**Written problem:**
Restate the opening lines of the material below word for word, stopping after the line that contains "PI = math.pi".

========================

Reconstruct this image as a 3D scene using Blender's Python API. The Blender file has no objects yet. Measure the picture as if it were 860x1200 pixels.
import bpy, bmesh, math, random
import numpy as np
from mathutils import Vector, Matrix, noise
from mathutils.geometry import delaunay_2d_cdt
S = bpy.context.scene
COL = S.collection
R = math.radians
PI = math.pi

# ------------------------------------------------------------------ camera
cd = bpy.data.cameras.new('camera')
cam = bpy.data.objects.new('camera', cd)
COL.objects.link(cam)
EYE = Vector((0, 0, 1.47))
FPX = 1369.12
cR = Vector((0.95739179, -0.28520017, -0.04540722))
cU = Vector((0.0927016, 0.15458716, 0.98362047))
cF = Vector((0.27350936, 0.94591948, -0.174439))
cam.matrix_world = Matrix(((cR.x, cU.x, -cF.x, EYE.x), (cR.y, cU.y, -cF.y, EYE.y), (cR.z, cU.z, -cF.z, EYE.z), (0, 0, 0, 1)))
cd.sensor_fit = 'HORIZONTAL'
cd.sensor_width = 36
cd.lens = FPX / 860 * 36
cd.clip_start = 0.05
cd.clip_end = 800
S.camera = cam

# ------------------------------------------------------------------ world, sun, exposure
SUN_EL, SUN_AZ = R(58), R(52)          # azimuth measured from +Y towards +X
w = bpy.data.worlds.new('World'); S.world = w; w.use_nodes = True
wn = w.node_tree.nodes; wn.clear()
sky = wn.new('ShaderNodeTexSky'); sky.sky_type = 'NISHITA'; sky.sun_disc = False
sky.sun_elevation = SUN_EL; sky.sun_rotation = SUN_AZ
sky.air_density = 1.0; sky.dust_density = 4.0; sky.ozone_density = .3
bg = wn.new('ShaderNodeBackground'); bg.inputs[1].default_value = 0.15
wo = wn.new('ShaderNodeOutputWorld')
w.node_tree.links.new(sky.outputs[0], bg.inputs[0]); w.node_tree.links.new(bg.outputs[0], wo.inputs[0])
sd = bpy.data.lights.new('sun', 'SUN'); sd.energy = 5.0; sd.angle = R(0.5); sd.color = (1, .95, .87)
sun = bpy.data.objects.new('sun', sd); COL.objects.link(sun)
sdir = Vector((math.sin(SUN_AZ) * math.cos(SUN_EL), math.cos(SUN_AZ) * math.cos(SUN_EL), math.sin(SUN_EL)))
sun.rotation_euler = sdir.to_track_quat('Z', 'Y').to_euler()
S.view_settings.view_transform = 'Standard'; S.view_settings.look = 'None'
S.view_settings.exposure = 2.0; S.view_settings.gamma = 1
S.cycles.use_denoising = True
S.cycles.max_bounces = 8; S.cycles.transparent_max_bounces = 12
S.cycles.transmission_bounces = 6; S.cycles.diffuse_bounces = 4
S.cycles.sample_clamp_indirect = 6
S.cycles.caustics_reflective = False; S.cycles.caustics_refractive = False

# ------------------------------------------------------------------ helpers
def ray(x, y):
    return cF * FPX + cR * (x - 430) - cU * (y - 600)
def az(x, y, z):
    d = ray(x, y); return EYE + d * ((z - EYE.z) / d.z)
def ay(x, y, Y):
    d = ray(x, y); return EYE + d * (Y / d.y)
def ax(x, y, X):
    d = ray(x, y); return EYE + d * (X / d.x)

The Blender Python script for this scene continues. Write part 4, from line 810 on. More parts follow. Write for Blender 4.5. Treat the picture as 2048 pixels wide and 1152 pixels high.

========================

**Exercise answer:**
Reconstruct this image as a 3D scene using Blender's Python API. The Blender file has no objects yet. Measure the picture as if it were 860x1200 pixels.
import bpy, bmesh, math, random
import numpy as np
from mathutils import Vector, Matrix, noise
from mathutils.geometry import delaunay_2d_cdt
S = bpy.context.scene
COL = S.collection
R = math.radians
PI = math.pi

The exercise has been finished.